*RECORDS FOR PROCESSING*:
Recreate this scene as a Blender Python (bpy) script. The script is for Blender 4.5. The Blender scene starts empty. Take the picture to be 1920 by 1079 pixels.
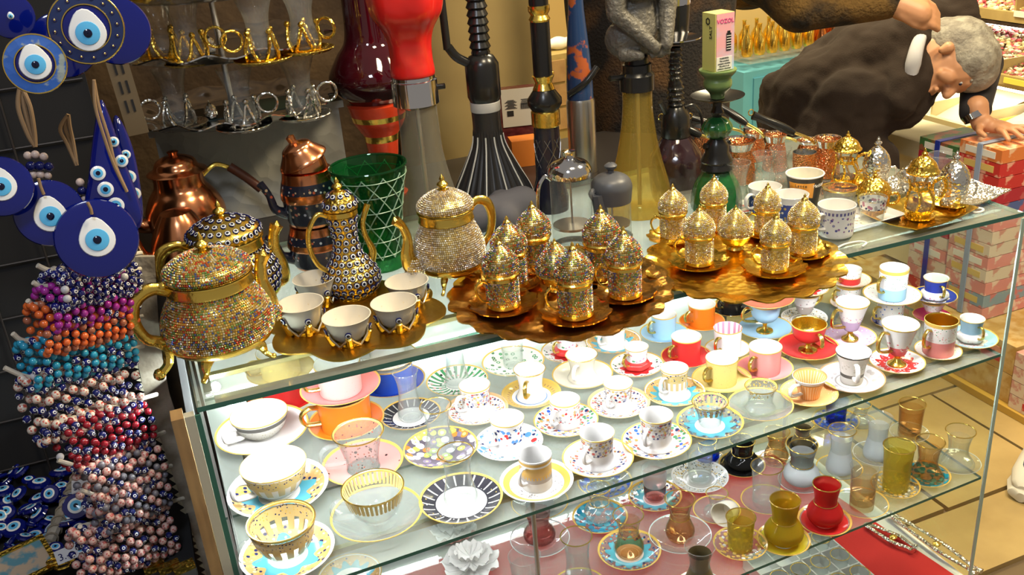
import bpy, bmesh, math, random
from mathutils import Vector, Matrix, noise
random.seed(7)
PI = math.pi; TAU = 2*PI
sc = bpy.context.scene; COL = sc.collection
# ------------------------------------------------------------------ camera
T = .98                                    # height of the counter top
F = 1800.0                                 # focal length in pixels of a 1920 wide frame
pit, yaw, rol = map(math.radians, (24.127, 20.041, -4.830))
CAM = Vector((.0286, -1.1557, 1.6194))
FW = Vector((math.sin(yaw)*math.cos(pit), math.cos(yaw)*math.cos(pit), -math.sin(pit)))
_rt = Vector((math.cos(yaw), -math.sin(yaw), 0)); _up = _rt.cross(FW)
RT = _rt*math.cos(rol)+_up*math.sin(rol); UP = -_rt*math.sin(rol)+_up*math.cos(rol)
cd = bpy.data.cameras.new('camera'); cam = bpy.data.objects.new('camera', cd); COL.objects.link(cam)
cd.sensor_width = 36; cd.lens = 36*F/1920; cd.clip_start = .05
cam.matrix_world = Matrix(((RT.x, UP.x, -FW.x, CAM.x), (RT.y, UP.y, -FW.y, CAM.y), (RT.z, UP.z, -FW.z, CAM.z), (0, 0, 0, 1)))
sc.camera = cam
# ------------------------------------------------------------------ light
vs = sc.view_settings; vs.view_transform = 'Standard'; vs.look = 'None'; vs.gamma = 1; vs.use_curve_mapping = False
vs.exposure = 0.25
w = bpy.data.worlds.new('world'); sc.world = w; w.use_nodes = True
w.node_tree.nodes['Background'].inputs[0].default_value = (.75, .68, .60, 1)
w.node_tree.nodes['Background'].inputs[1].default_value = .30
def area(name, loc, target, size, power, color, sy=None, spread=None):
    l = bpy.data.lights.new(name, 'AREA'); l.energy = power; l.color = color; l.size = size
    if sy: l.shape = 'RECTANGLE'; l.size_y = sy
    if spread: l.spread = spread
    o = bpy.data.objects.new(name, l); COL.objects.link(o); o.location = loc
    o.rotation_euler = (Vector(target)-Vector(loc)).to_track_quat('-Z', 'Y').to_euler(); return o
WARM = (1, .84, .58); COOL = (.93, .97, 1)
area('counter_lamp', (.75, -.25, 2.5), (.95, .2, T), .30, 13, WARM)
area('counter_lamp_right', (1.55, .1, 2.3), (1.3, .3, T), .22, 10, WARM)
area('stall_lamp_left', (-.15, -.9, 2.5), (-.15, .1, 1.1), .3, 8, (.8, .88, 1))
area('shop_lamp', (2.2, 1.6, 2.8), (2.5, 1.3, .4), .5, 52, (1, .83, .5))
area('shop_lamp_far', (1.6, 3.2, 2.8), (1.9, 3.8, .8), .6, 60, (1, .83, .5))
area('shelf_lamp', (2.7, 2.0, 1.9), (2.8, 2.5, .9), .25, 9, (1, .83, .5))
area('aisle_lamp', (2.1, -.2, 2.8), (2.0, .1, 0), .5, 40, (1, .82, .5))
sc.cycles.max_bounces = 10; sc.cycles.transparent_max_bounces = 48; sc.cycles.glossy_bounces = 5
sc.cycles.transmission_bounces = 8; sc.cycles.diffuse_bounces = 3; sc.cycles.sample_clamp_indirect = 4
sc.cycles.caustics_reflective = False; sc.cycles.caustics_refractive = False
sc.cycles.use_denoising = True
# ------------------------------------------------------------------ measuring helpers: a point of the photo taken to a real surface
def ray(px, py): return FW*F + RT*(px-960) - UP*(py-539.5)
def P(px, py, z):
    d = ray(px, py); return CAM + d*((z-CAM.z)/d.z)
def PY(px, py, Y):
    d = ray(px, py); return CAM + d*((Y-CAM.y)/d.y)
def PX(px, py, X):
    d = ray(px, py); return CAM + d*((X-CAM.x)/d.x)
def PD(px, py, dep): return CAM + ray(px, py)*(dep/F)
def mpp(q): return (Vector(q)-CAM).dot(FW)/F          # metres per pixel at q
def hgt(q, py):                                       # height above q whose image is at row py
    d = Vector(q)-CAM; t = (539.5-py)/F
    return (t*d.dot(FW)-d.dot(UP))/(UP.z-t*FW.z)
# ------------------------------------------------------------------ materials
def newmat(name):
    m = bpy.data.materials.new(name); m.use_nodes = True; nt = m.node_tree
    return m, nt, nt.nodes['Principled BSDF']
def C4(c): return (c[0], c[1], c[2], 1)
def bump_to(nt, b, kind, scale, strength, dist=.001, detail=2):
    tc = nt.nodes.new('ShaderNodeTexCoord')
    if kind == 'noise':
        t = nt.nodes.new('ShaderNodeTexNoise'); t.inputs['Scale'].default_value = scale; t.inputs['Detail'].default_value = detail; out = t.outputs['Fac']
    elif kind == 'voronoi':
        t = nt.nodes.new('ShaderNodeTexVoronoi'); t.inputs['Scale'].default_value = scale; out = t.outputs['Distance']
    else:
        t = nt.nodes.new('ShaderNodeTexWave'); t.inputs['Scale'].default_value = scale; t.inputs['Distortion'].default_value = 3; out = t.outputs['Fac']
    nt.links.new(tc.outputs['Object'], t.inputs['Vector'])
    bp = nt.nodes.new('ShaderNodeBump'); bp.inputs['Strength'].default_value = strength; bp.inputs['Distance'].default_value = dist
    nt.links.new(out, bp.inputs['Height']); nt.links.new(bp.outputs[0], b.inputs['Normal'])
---
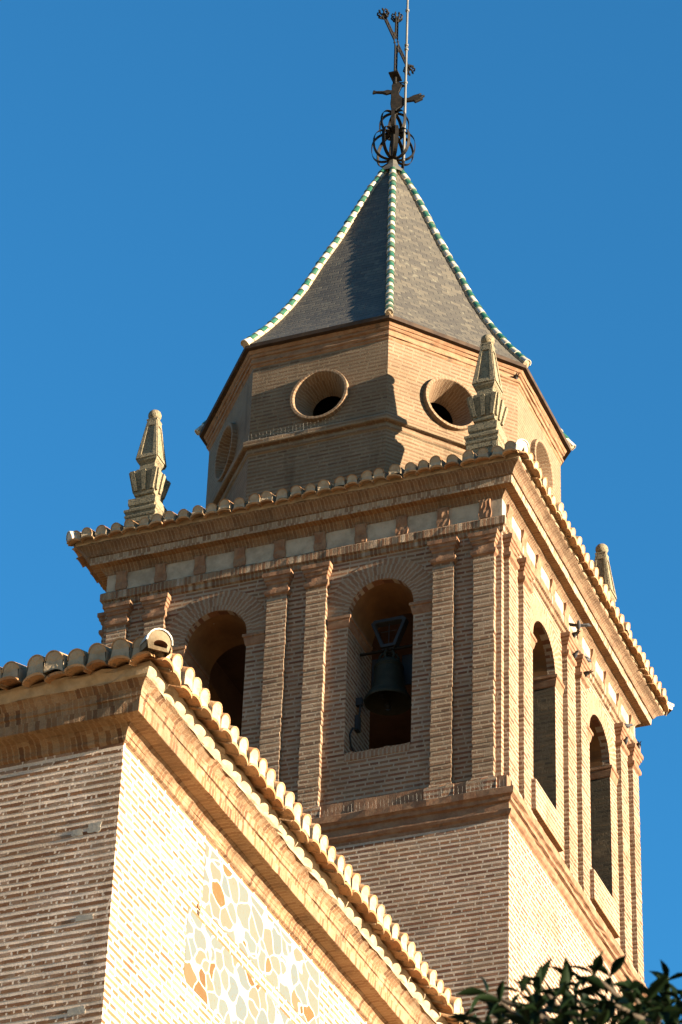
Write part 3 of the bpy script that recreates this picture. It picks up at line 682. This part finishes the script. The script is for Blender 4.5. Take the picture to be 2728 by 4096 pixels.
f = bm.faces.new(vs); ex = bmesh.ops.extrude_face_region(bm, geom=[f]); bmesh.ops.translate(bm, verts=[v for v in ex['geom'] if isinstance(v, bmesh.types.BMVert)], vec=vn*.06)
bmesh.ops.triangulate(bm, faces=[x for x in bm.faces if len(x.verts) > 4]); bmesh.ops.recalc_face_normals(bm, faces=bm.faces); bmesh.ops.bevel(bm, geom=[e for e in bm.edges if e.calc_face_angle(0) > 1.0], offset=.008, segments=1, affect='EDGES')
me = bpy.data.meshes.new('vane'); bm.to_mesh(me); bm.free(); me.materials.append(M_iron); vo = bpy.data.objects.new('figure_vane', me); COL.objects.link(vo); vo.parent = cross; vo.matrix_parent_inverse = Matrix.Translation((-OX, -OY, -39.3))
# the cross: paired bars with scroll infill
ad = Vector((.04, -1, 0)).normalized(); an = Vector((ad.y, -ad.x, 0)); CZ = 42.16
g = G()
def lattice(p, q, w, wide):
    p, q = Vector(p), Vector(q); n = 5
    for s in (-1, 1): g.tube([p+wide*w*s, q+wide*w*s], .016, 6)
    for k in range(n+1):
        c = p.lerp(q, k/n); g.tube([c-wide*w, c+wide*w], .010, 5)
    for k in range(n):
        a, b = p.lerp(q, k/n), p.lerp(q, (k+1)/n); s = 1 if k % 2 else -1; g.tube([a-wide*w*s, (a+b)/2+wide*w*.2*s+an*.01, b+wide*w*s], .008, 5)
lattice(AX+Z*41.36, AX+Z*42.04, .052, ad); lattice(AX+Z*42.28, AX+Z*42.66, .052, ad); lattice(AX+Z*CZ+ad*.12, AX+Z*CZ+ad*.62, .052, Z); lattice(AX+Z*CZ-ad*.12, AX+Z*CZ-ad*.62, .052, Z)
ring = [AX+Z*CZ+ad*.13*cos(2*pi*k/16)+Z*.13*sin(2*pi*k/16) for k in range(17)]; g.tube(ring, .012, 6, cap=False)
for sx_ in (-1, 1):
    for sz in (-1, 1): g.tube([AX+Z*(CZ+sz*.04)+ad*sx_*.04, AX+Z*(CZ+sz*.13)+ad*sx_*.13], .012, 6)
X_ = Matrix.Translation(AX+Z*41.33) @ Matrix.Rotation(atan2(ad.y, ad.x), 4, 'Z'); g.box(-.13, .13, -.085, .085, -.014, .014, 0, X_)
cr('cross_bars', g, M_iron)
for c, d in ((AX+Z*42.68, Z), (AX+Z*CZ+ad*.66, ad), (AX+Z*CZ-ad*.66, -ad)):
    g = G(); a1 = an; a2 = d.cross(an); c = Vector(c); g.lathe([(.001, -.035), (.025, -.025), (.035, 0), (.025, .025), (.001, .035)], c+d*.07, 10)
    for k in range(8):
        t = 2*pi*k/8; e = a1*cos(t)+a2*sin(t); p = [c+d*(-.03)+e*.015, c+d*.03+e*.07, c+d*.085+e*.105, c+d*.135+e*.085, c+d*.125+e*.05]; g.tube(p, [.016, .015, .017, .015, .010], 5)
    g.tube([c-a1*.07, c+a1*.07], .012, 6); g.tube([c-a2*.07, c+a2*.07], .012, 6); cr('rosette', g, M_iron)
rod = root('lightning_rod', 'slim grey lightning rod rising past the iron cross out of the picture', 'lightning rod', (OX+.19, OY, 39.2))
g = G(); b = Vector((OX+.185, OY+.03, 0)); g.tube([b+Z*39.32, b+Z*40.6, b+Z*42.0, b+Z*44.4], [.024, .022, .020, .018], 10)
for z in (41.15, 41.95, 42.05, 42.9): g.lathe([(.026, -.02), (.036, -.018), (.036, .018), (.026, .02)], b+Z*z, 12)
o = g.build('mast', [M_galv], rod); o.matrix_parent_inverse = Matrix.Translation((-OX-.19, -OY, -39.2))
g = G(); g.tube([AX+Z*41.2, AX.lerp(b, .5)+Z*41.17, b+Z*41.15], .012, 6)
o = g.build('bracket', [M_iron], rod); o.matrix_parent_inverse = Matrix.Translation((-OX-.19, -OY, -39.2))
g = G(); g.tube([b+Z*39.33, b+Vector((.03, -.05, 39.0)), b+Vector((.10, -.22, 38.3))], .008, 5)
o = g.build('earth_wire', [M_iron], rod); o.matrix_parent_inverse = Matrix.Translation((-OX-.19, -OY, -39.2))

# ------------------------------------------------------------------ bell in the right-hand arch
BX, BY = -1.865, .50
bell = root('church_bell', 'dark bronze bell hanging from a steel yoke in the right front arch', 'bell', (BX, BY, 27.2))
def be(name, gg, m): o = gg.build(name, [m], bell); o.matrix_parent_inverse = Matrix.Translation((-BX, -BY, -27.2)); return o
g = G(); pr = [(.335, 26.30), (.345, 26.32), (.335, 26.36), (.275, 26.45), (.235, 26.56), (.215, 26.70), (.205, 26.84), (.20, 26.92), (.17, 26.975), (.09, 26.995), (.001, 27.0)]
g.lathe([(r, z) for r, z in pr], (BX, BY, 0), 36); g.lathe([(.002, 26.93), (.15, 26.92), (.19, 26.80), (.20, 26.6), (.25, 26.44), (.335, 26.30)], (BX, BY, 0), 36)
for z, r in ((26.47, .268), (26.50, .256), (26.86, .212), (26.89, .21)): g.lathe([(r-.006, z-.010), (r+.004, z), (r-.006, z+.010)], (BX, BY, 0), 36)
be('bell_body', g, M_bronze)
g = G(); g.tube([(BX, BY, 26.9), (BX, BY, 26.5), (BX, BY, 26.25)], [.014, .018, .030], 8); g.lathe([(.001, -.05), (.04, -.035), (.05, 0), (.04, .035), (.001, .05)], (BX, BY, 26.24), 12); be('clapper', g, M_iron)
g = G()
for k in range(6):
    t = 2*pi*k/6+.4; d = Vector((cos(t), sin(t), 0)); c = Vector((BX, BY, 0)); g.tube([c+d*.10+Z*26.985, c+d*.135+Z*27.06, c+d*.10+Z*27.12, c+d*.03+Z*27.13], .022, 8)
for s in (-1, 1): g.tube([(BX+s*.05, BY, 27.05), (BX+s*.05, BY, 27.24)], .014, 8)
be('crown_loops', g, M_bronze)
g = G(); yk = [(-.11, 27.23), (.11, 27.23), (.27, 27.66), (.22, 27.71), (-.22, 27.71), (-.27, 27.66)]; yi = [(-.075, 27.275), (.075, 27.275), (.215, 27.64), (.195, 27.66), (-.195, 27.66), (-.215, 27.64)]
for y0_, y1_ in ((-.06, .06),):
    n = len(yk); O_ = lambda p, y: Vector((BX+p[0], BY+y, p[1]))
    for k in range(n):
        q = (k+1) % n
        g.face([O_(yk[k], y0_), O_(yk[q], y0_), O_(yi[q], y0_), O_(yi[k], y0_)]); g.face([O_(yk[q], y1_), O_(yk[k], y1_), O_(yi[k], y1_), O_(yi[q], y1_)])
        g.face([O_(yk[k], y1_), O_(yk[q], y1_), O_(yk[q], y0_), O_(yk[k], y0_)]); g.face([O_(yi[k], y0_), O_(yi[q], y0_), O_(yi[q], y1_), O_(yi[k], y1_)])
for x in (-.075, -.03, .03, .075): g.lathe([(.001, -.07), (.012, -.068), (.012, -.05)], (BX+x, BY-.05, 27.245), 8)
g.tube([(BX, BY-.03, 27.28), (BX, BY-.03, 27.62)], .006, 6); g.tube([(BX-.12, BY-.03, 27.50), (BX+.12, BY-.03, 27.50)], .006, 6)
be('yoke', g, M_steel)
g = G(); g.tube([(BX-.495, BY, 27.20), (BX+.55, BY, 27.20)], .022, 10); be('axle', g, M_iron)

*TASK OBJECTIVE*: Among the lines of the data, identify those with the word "script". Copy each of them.

*REPLY TO THE EXERCISE*:
Recreate this scene as a Blender Python (bpy) script. The script is for Blender 4.5. The Blender scene starts empty. Take the picture to be 1920 by 1079 pixels.
Write part 3 of the bpy script that recreates this picture. It picks up at line 682. This part finishes the script. The script is for Blender 4.5. Take the picture to be 2728 by 4096 pixels.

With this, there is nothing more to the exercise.